«’O Famo strano? Famolo» è una battuta di un film di Carlo Verdone, Viaggi di Nozze, in cui Ivano e Jessica, una giovane coppia interpretata dallo stesso Verdone e da Claudia Gerini, cerca di arricchire esteticamente la propria esistenza con pratiche che confondono lo straniamento artistico con trovate e messe in scena puerili, eclatanti e da fotoromanzo. La frase ha avuto una inaspettata fortuna nella critica di architettura – sia pure nelle sue manifestazioni informali – e oggi è usata e abusata ogni volta che si voglia mettere in luce l’arbitrarietà di scelte architettoniche cafone ed eclatanti, soprattutto quelle che derivano da impostazioni decostruttiviste e parametriche, dove volumi e piani sono oggetto di deformazioni appariscenti e arbitrarie, sperimentate solo per il gusto di stupire con la loro stranezza.

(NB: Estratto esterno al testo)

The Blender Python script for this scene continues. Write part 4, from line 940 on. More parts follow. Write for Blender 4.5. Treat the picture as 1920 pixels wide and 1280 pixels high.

A questo stigma non sfugge la quasi generalità della produzione dello studio Hadid, soprattutto la più recente. Che, invece, sarebbe più interessante leggere come proiettata verso una ricerca tesa alla valorizzazione della componente autonoma del processo progettuale. Se così fosse dovremmo prendere in considerazione il fatto che la progettista anglo-irachena e il suo socio e continuatore Patrik Schumacher, pur essendo poco amati dai critici che si auto-immaginano colti perché predicano l’appropriatezza, non sono molto diversi da altri personaggi quali Peter Eisenman che, invece, sono osannati dagli stessi critici per un approccio architettonico snob e sofisticato e pertanto giudicato antitetico al “famolo strano”.